Dedim. Elimi kuvvetle sıktı. Güler yüzüne ve elimi dostça sıkmasına cevap olsun diye meşhur Malatya türküsünü söyledim:
“Malatya Malatya bulunmaz eşin
Gönülleri coşturur ayla güneşin…”
Benimle beraber söyledi:
–Sen benden daha Malatyalı’sın!
Kayı Boyu Camii’ne gidiyormuş. Kayı Boyu’nun Osmanlı’nın çekirdeği olduğunu öğrenmiş.
–Sen de benden daha Bilecikli’sin!
Dedim.
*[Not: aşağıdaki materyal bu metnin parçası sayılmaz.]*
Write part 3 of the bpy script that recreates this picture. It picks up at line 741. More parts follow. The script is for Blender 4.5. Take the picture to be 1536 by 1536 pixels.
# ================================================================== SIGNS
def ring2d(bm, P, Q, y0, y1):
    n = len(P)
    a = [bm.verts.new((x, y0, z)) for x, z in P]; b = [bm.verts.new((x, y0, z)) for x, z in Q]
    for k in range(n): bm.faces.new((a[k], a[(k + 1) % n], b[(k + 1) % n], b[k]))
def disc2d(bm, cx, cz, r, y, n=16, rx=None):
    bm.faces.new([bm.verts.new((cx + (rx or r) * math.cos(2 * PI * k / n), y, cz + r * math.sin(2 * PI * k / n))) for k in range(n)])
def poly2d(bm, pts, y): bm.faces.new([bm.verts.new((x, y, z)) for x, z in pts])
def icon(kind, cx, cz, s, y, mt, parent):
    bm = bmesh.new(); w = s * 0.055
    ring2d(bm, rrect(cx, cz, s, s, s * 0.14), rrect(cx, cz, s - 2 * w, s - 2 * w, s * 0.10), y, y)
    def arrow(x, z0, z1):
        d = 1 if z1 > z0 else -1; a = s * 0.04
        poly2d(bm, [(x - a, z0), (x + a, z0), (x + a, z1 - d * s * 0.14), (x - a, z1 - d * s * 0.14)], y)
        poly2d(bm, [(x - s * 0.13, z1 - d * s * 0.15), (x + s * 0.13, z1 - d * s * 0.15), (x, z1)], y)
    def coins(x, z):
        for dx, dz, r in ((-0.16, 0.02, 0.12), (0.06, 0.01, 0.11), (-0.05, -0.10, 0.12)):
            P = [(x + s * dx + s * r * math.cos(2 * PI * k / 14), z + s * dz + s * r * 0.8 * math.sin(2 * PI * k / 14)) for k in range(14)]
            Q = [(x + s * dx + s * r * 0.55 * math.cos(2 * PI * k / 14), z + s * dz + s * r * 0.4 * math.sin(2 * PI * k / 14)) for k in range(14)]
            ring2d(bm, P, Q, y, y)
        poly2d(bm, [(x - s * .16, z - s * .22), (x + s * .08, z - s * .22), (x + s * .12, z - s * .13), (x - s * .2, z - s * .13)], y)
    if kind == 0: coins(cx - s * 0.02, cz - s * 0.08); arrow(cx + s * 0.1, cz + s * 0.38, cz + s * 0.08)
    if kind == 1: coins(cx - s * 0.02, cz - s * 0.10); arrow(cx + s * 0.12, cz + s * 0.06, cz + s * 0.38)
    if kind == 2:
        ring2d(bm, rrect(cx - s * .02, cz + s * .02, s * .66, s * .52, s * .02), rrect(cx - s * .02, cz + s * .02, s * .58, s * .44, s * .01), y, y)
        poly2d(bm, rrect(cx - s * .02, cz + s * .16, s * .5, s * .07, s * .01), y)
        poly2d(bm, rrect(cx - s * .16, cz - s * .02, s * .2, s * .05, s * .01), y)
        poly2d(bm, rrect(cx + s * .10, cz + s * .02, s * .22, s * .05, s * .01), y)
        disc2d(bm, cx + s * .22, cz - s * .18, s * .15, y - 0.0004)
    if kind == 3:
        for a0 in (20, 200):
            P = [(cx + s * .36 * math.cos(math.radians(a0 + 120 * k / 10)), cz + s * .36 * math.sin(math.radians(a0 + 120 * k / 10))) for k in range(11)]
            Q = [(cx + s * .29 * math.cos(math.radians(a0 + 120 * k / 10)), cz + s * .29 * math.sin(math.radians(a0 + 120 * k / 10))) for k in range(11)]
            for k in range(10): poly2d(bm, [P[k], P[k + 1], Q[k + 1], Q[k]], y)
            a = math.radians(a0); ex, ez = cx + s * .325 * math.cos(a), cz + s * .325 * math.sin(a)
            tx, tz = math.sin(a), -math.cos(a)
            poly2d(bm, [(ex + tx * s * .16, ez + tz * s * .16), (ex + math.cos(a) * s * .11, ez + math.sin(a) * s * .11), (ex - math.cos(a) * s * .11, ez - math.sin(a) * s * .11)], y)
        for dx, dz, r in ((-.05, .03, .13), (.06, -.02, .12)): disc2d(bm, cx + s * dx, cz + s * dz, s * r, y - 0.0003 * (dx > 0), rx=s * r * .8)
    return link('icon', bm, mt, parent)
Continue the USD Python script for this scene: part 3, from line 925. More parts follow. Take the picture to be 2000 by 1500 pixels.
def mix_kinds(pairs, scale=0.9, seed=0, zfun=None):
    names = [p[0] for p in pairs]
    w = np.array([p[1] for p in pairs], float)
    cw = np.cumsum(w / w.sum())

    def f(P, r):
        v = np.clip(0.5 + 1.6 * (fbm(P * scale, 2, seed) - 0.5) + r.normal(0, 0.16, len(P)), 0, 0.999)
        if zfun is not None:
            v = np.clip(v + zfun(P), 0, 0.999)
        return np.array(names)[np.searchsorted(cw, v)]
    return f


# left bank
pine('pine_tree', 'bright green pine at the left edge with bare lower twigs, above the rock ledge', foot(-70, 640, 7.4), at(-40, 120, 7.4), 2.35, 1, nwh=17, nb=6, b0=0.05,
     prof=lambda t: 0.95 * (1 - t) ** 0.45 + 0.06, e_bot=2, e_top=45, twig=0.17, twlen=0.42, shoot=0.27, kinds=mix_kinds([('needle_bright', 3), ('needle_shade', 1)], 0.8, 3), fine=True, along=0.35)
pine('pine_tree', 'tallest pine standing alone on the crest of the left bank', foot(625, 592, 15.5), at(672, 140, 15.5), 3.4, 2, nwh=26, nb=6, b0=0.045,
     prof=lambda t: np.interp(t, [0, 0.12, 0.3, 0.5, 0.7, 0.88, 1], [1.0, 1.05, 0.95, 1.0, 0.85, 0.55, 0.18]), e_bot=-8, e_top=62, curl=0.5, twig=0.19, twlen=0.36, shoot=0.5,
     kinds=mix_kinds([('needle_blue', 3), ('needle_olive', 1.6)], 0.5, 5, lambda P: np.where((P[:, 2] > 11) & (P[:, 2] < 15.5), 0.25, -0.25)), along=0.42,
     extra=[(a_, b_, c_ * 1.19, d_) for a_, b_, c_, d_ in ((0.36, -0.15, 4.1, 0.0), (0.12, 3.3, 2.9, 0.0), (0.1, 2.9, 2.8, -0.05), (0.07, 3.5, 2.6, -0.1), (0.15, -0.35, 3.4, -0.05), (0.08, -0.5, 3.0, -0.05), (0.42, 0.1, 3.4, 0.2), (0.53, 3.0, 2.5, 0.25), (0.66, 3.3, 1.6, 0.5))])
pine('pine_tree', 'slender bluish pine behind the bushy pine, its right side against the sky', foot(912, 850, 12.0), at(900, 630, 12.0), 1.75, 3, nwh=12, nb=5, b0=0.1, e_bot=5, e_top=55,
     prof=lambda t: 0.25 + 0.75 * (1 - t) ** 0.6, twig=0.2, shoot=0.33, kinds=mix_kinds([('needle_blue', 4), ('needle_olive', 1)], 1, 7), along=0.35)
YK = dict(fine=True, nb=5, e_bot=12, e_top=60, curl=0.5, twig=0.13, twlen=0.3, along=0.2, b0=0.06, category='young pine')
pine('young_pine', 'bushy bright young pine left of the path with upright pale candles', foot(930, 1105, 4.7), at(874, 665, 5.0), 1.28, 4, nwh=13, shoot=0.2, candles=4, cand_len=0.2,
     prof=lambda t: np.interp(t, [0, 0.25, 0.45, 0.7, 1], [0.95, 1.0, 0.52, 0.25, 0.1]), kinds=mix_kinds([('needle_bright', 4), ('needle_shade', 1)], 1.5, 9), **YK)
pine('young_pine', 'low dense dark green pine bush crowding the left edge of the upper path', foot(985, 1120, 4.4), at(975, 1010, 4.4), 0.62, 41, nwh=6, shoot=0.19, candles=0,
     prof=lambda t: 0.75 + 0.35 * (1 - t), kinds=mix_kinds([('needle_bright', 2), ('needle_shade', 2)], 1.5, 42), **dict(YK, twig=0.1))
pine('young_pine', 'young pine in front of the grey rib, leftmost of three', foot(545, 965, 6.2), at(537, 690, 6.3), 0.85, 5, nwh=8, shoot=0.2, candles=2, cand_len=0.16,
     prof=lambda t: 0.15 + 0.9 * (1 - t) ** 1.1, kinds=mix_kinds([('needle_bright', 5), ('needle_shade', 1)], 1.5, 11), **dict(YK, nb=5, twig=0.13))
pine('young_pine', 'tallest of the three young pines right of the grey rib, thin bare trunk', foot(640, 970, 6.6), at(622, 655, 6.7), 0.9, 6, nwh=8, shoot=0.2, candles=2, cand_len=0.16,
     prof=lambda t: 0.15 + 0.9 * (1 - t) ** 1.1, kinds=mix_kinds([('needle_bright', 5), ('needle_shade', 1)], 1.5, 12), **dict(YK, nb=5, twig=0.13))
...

Dua etti ve ayrıldık…
İşte bizim insanımız… Sıcakkanlı, güler yüzlü ve samimi… Memleketinin ve milletinin değerlerine zevkle ve şevkle bağlı…
Bir müddet önce bir alışveriş merkezinde, seçilmiş birine nefretini her vesileyle belirten bir dostumla karşılaştım. Yine nefret ettiği kişiden bahsetti ve “O, bizim insanımız değil!” dedi. “Bak” dedi… İlerde bir şeyler seçen genç adamı gösterdi. Tanımıyormuş; bizim insanımızın ne olduğunu, onun vasıtasıyla gösterecekmiş. Genç adamın yanına gitti; selâm verdi. Birkaç kelimeden sonra kırk yıllık ahbap gibi beraber bir şeyler seçtiler. Daha sonra yanıma geldi:
–Bizim insanımız samimiyetle güler yüzlüdür. Gülümseme taklidi yapmaz. Güler yüzlü görüneceğim diye uğraşmaz. Candan yardımcı olur.
Demirel hakkındaki yazı bekleyebilir. Hem bir 4 saat daha konuşsun canım…
Birbirini tanıyan ve tanımayan kişileri kaynaştıran “selâm”a ve onu topluma hâkim kılan iman manzumesine bir daha hayran oldum… Ve “Selâmı yayınız!” emrinin yüceliği önünde başımı, salâvatlar getirerek eğdim.